EFFECTS ON ADVISORY INDUSTRY

 

The advisory industry reaction to new regulation is often initially cautious, since it almost always involves increased costs, added red tape, greater risk of legal problems and, almost always, a need for industry participants to boost their skill levels.

 

They argue that new regulations tend to drive smaller firms out of business, while also resulting in less-affluent clients being shut out of the advice sector altogether, as they are reluctant to pay what they tend to see as high fees for services they previously understood to be free.

 

Certainly this has been the case in some jurisdictions, such as Hong Kong.

 

It’s worth noting here, though, that in the UK, at least, statistics published earlier this year appears to show that far from causing British advisory businesses to shrink, become less profitable and/or decline in number, the introduction in 2013 of RDR has done the opposite.

 

The numbers, contained in a “Data Bulletin” released in June by the UK’s Financial Conduct Authority, showed that the number of intermediary firms that said that they earned revenue from retail investment businesses actually grew by 10% between 2013 and 2017, even as the revenues earned by these companies also grew, by 52%.

 

WHAT THE FUTURE MIGHT HOLD

 

Two other trends have also emerged as a result of RDR, and the global move towards more regulation.
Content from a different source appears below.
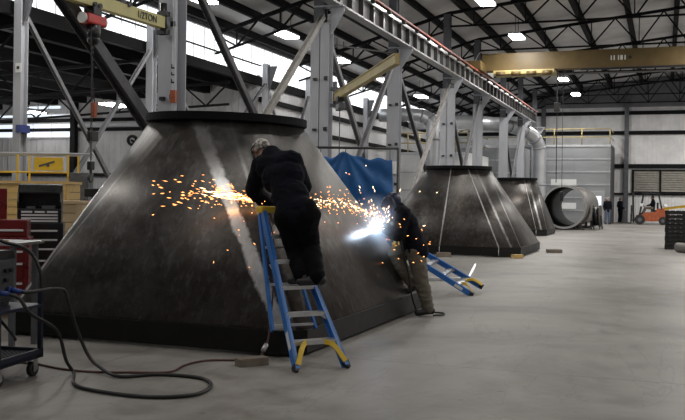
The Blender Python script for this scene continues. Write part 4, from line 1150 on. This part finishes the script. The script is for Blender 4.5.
obj('head_strap', MB().tube([h+f*(.10*cos(q))+sd*(.089*sin(q))+upv*.045 for q in [2*pi*k/24 for k in range(24)]], .009, 6, close=True), M['black'], G)
m = MB().cap((.055, .13, .80), (.115, .13, .70), .050, .055, 12).cap((.115, .13, .70), (.095, .12, .56), .055, .042, 12).cap((.095, .12, .56), (.06, .12, .50), .042, .030, 12)
obj('tool_pouch', remesh(m, .012, 3, .005, 12, 5), M['glove'], G, label='dark pouch hanging at the right hip')
# grinder
gc = P(-.375, 8.73, .722)
loc = lambda x, y, z: gc+Matrix.Rotation(YAW, 3, 'Z') @ V((x, y, z))
nrm = (Matrix.Rotation(-YAW, 3, 'Z') @ V((.53, -.56, .64))).normalized()
t = thing('angle_grinder', 'black angle grinder in the hands of the worker on the ladder', 'grinder', gc, YAW)
cp = V((-.39, 1.205, .79)); ax = (V((-.35, .5, -.35))).normalized()
tip = cp+nrm*.05
b0 = V((-.36, 1.09, .80))
obj('motor_body', MB().cap(b0, b0+V((.20, -.10, .03)), .030, .028, 12).cap(b0+V((-.05, .06, 0)), b0, .034, .032, 12), M['black'], t)
obj('gear_head', MB().cap(b0+V((-.06, .07, 0)), b0+V((-.075, .09, -.01)), .036, .030, 12), M['greymachine'], t)
w0 = b0+V((-.075, .105, -.012)); obj('disc', MB().cyl(w0-nrm.cross(V((1, 0, 0))).normalized()*.004, w0+nrm.cross(V((1, 0, 0))).normalized()*.004, .062, n=24), M['dark_steel'], t)
obj('side_handle', MB().cap(b0+V((-.06, .06, .02)), b0+V((-.11, .0, .09)), .016, .018, 10), M['black'], t)

# crouching welder
J = dict(pel=(-.20, .02, .93), chest=(-.33, .03, 1.24), neck=(-.43, .03, 1.43), head=(-.50, .02, 1.525), face=(-.80, -.02, -.50), crown=(-.4, 0, .9),
         shL=(-.40, .20, 1.36), shR=(-.37, -.15, 1.36), elL=(-.47, .27, 1.10), elR=(-.44, -.24, 1.10), wrL=(-.575, .10, 1.12), wrR=(-.60, -.07, 1.18),
         hdL=(-.6, -.4, .15), pnL=(.2, -.2, 1), cuL=(1.0, 0, 0), hdR=(-.75, .3, .1), pnR=(.0, .1, -1), cuR=(1.0, 0, 0),
         hipL=(-.23, .13, .885), hipR=(-.19, -.06, .885), knL=(-.475, .13, .80), knR=(-.10, -.05, .47), anL=(-.19, .13, .40), anR=(.0, 0, .098), toL=(-.27, .13, .315), toR=(-.15, -.04, .046))
W0 = P(1.18, 12.15, 0)
W, J, h, f, upv, sd, R = person('welder in dark jacket and khaki trousers leaning in to weld the large hopper', W0, YAW, J, 'navy', trouser='khaki', gloves='glove_blue', seed=5, wr=.008, bulk=.024, sm=12)
m = MB()
K = 14; rows_ = []
for zz, rr, fo in ((.115, .05, .02), (.10, .085, .02), (.06, .112, .02), (.0, .122, .022), (-.07, .118, .03), (-.13, .095, .045), (-.155, .07, .06)):
    rows_.append([m.b.verts.new(h+upv*zz+f*(fo+rr*1.12*cos(q))+sd*(rr*sin(q))) for q in [-1.9+3.8*k/K for k in range(K+1)]])
for a_, b_ in zip(rows_, rows_[1:]):
    for k in range(K):
        fc = m.b.faces.new((a_[k], a_[k+1], b_[k+1], b_[k])); fc.smooth = True
m.b.faces.new(rows_[0])
o = obj('welding_helmet', m, M['hood'], W, label='dark blue welding helmet'); o.modifiers.new('thick', 'SOLIDIFY').thickness = .004
obj('helmet_window', MB().box(h+f*.160+upv*.02, (.11, .012, .06), R=R, bev=.003), M['glass'], o)
m = MB().sph(h+upv*.02-f*.02, .112, (.86, 1, 1.02), R, 18)
for v in list(m.b.verts):
    if (v.co-h).dot(f) > .03: m.b.verts.remove(v)
obj('hood_cloth', m, M['hood'], W, label='dark blue cloth hood'); 
mm = MB()
for q in ('L',):
    mm.sph(lerp(J['knL'], J['anL'], .12)+V((-.035, 0, -.01)), .062, (.7, 1, 1.2), n=12)
obj('knee_pad', mm, M['black'], W)
# torch
wl = lambda x, y, z: V((x, y, z))
t = thing('welding_torch', 'dark welding torch held by the welder at the bright arc', 'torch', W0, YAW)
obj('torch_handle', MB().cap((-.68, -.035, 1.20), (-.60, -.055, 1.215), .015, .017, 10).cap((-.60, -.055, 1.215), (-.50, -.09, 1.19), .017, .015, 10), M['black'], t)
obj('torch_neck', MB().tube(spline([(-.68, -.035, 1.20), (-.705, -.03, 1.195), (-.725, -.025, 1.175)]), .009, 8), M['steel'], t)
obj('torch_cable', MB().tube(spline([(-.50, -.09, 1.19), (-.40, -.18, 1.02), (-.30, -.20, .62), (-.22, -.12, .22), (-.10, .10, .02), (.10, .22, .02), (.22, .14, .02), (.20, .0, .02), (.06, -.10, .02)], 8), .012, 8), M['rubber'], t)
bpy.context.view_layer.update()
ARC = W0+Matrix.Rotation(YAW, 3, 'Z') @ V((-.735, -.02, 1.165))
t = thing('welding_arc', 'blinding blue white welding arc on the side of the large hopper', 'welding arc', ARC)
obj('arc_core', MB().sph((0, 0, 0), .030, n=12), M['arc'], t)
l = bpy.data.lights.new('arc_light', 'POINT'); l.energy = 7; l.color = (.55, .74, 1.0); l.shadow_soft_size = .03
o = bpy.data.objects.new('arc_light', l); COL.objects.link(o); o.location = ARC+(Matrix.Rotation(YAW, 3, 'Z') @ V((.035, -.09, .04)))
# glare of the arc, added as a haze volume that it lights
def glare():
    mm = bpy.data.materials.new('arc_glare'); mm.use_nodes = True; n = mm.node_tree.nodes; l = mm.node_tree.links
    n.remove(n['Principled BSDF']); out = n['Material Output']
    vs = n.new('ShaderNodeVolumeScatter'); vs.inputs['Color'].default_value = (.9, .94, 1, 1); vs.inputs['Anisotropy'].default_value = .2
    tc = n.new('ShaderNodeTexCoord'); ln = n.new('ShaderNodeVectorMath'); ln.operation = 'LENGTH'; l.new(tc.outputs['Object'], ln.inputs[0])
    a = n.new('ShaderNodeMapRange'); a.inputs[1].default_value = .0; a.inputs[2].default_value = .50; a.inputs[3].default_value = 2.2; a.inputs[4].default_value = 0
    l.new(ln.outputs['Value'], a.inputs[0]); l.new(a.outputs[0], vs.inputs['Density']); l.new(vs.outputs[0], out.inputs['Volume']); return mm
o = obj('arc_glare', MB().sph((0, 0, 0), .50, n=24), glare(), None, ARC); tag(o, 'pale blue glare, drawn as a haze volume, round the welding arc', 'glare', kind='stuff')

# sparks
def bits(n, fn, rr):
    m = MB()
    for k in range(n):
        p, d, L, r = fn(rr)
        d = d.normalized(); x, y, z = frame(d); a = p-d*L/2; b_ = p+d*L/2; c = p
        v = [m.b.verts.new(q) for q in (a, c+x*r, c+y*r, c-x*r, c-y*r, b_)]
        for i, j in ((1, 2), (2, 3), (3, 4), (4, 1)):
            m.b.faces.new((v[0], v[j], v[i])); m.b.faces.new((v[5], v[i], v[j]))
    return m
OUT = V((.75, -.55, .35))
S0 = loc(-.40, 1.19, .79)
Ru = V((CY, SY, 0)); Rd = V((-SY, CY, 0)); UZ = V((0, 0, 1))
def left(rr):                                                   # stream thrown to the left along the front face
    t = min(1.3, abs(rr.gauss(.45, .36))); spread = .03+.27*t
    u = -.05-.92*t; z = .00+.24*t-.13*t*t+rr.gauss(0, .36)*spread; d = -.08-.16*t+rr.gauss(0, .15)*spread-.05
    return S0+Ru*u+Rd*d+UZ*z, Ru*-1+UZ*(.12+rr.gauss(0, .16)+.1*(.5-t)), rr.uniform(.018, .050)*(.7+.5*t), rr.uniform(.0028, .0062)
def left_hot(rr):
    t = rr.random()**1.5*.85; spread = .008+.08*t
    u = -.02-.85*t; z = .20*t-.10*t*t+rr.gauss(0, .40)*spread; d = -.08-.14*t-.02
    return S0+Ru*u+Rd*d+UZ*z, Ru*-1+UZ*(.15+rr.gauss(0, .06)), rr.uniform(.04, .09), rr.uniform(.003, .0065)
R0 = loc(-.10, 1.02, .76); R1 = ARC+V((.05, -.1, .04))
def right(rr):
    t = rr.random(); p = R0.lerp(R1, t)+UZ*(.10*sin(t*3)+rr.gauss(0, .07))+Rd*(-.12*sin(t*3.1)+rr.gauss(0, .05))+Ru*rr.gauss(0, .04)
    p += V((.10, -.02, .045))
    return p, (R1-R0).normalized()+UZ*rr.gauss(-.05, .22), rr.uniform(.018, .055), rr.uniform(.003, .0065)
def right_hot(rr):
    t = rr.random()**1.2; p = R0.lerp(R1, t)+UZ*(.10*sin(t*3)+rr.gauss(0, .025))+Rd*(-.12*sin(t*3.1)+rr.gauss(0, .03))
    p += V((.10, -.02, .045))
    return p, (R1-R0).normalized()+UZ*rr.gauss(-.04, .08), rr.uniform(.04, .09), rr.uniform(.003, .0065)
def loose(rr):                                                  # stray ones falling down the face
    u = rr.uniform(-.75, .95); z = rr.uniform(-.75, .45)*abs(rr.gauss(0, .6))
    d = -.45+.30*z if u < .2 else .55
    return S0+Ru*u+Rd*d+UZ*z, Ru*rr.gauss(0, 1)+UZ*rr.gauss(0, .5), rr.uniform(.012, .03), rr.uniform(.003, .0055)
def weld(rr):                                                   # fan round the arc
    a = rr.gauss(2.1, .9); q = abs(rr.gauss(0, .30))+.03
    p = ARC+Ru*(cos(a)*q+.06)+UZ*(sin(a)*q)+Rd*(-.06+rr.uniform(-.20, .02))
    return p, Ru*cos(a)+UZ*sin(a), rr.uniform(.015, .05), rr.uniform(.003, .0065)
def weld_fall(rr):
    p = ARC+Ru*rr.uniform(.0, .75)+UZ*rr.uniform(-.45, .18)+Rd*rr.uniform(-.55, -.25)
    return p, Ru*rr.gauss(.6, .5)+UZ*rr.gauss(-.3, .5), rr.uniform(.018, .04), rr.uniform(.0035, .0065)
rr = random.Random(11)
t = thing('grinding_sparks', 'shower of orange sparks flying both ways from the grinder', 'sparks', (0, 0, 0)); t['kind'] = 'stuff'
o = obj('spark_bits', bits(210, left, rr), M['sparks'], t); o['kind'] = 'stuff'
o = obj('hot_bits', bits(85, left_hot, rr), M['sparks_hot'], t); o['kind'] = 'stuff'
o = obj('spark_bits', bits(150, right, rr), M['sparks'], t); o['kind'] = 'stuff'
o = obj('hot_bits', bits(75, right_hot, rr), M['sparks_hot'], t); o['kind'] = 'stuff'
o = obj('stray_bits', bits(55, loose, rr), M['sparks'], t); o['kind'] = 'stuff'
t = thing('welding_sparks', 'spray of sparks bursting round the welding arc', 'sparks', (0, 0, 0)); t['kind'] = 'stuff'
o = obj('hot_bits', bits(110, weld, rr), M['sparks_hot'], t); o['kind'] = 'stuff'
o = obj('spark_bits', bits(20, weld_fall, rr), M['sparks'], t); o['kind'] = 'stuff'

# far people
def stand(lean=0, arm=0):
    return dict(pel=(0, 0, .96), chest=(0, .01+lean, 1.28), neck=(0, .0+lean, 1.50), head=(0, -.03+lean, 1.63), face=(0, -1, -.15), shL=(.19, 0+lean, 1.43), shR=(-.19, 0+lean, 1.43),
                elL=(.25, .03, 1.15), elR=(-.25, .03, 1.15), wrL=(.23, -.05-arm, .92+arm), wrR=(-.23, -.06-arm, .92+arm), hipL=(.09, 0, .92), hipR=(-.09, 0, .92), knL=(.11, -.02, .50), knR=(-.10, -.02, .50),
                anL=(.12, .02, .09), anR=(-.12, .02, .09), toL=(.14, -.15, .04), toR=(-.14, -.15, .04))
person('person in dark top and blue jeans standing by the booth corner', (-3.52, 61.6, 0), .5, stand(), 'navy', .016, trouser='jeans', hair='camo', seed=8)
person('person in all dark clothes standing left of the forklift', (-2.86, 64.7, 0), 2.2, stand(.02, .1), 'navy', .016, hair='leather', seed=9)
J = dict(pel=(.18, 0, 1.10), chest=(.20, 0, 1.42), neck=(.18, 0, 1.63), head=(.15, 0, 1.76), face=(-1, 0, -.1), shL=(.18, -.19, 1.56), shR=(.18, .19, 1.56), elL=(.05, -.24, 1.30), elR=(.05, .24, 1.30),
         wrL=(-.15, -.14, 1.24), wrR=(-.15, .14, 1.24), hipL=(.16, -.09, 1.08), hipR=(.16, .09, 1.08), knL=(-.26, -.12, 1.08), knR=(-.26, .12, 1.08), anL=(-.42, -.12, .74), anR=(-.42, .12, .74), toL=(-.58, -.12, .70), toR=(-.58, .12, .70))
person('driver in dark clothes sitting on the orange forklift', (-.90, 63.0, .02), 0, J, 'navy', .016, hair='leather', trouser='khaki', seed=10)
# each separate piece of a part becomes a part of its own
bpy.context.view_layer.update()
KEEP = {'panel_rib', 'panel_post', 'deck_mesh', 'chain', 'jib_lettering', 'girder_marking', 'column_marking', 'tray_bits', 'lower_deck', 'window_frame', 'spark_bits', 'hot_bits', 'stray_bits', 'mast', 'carriage', 'chassis', 'cone_shell', 'sticker', 'side_boards', 'panel_marking'}
for o in list(bpy.data.objects):
    if o.type == 'MESH' and o.parent and not o.get('kind') and o.data.users == 1 and o.name.split('.')[0] not in KEEP: split_loose(o)
# ------------------------------------------------------------------ camera, world, view
cam = bpy.data.cameras.new('camera'); co = bpy.data.objects.new('camera', cam); COL.objects.link(co)
cam.sensor_width = 36; cam.sensor_fit = 'HORIZONTAL'; cam.lens = 36*900/685; cam.clip_start = .1; cam.clip_end = 300
RHO = .014
cam.shift_y = -13.8/685
R = Matrix((V((CY, SY, 0)), V((0, 0, 1)), V((SY, -CY, 0)))).transposed()       # level, turned left of the hall axis
co.matrix_world = Matrix.Translation((0, 0, 1.6)) @ (R @ Matrix.Rotation(RHO, 3, 'Z')).to_4x4()
SC.camera = co
w = bpy.data.worlds.new('world'); SC.world = w; w.use_nodes = True
w.node_tree.nodes['Background'].inputs[0].default_value = (.6, .72, 1, 1); w.node_tree.nodes['Background'].inputs[1].default_value = .15
vs = SC.view_settings; vs.view_transform = 'Standard'; vs.look = 'None'; vs.gamma = 1; vs.exposure = 0.46; vs.use_curve_mapping = False
SC.cycles.use_denoising = True
SC.cycles.max_bounces = 6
One has been the rapid growth of advisory “networks”, whereby independent advisory firms establish commercial links with similar businesses across the country and even around the world, which give them access to a wealth of information, data, training programmes and marketing services at a fraction of the cost they would have to pay to provide these things for their management and employees themselves.

 

Examples of such networks in the UK include Openwork, Nutmeg and Intrinsic, while offshore networks include Blacktower’s Nexus Global and Globalnet.

 

Another strong positive that RDR has delivered to the UK advisory sector has been the fact that by moving towards more ongoing-charging models, small IFA businesses have become far more “saleable” than they were in the past, as they now come with a book of business complete with an attractive and valuable ongoing revenue stream.

 

"MASSIVELY POSITIVE"

 

“In my opinion, RDR has been massively, massively positive for almost all of the stakeholders in the financial planning equation – from the business owners to the IFAs to, and most importantly, the clients,” says Tom Evans, private client director for W1 Investment Group, an advisory business based in Qatar.

 

“The reputation of financial advice in general in the UK has gone from being relatively murky to being, while perhaps not yet quite on a par with accountants and solicitors, not a huge way off, and it will probably get there over the next five to 10 years.”

 

Paul Stanfield, chief executive of the Federation of European Independent Financial Advisers, a trade association representing English-speaking financial advisers operating throughout mainland Europe, argues that the new regulatory environment actually offers an opportunity for on-the-ball firms to get a first-mover advantage over their reluctant-to-change rivals.

 

“I see [the myriad changes taking place in the cross-border insurance industry] as representing a fantastic opportunity for progressive IFA companies that are willing to plan ahead and embrace the new environment,” he says.

 

"While this may sound trite, we are already seeing some evidence of this in markets that have recently introduced major regulatory changes.

 

"In such markets, it is clear – and not really very surprising – that the businesses that embrace change, and start planning sooner, are the ones that are finding the new world far more amenable."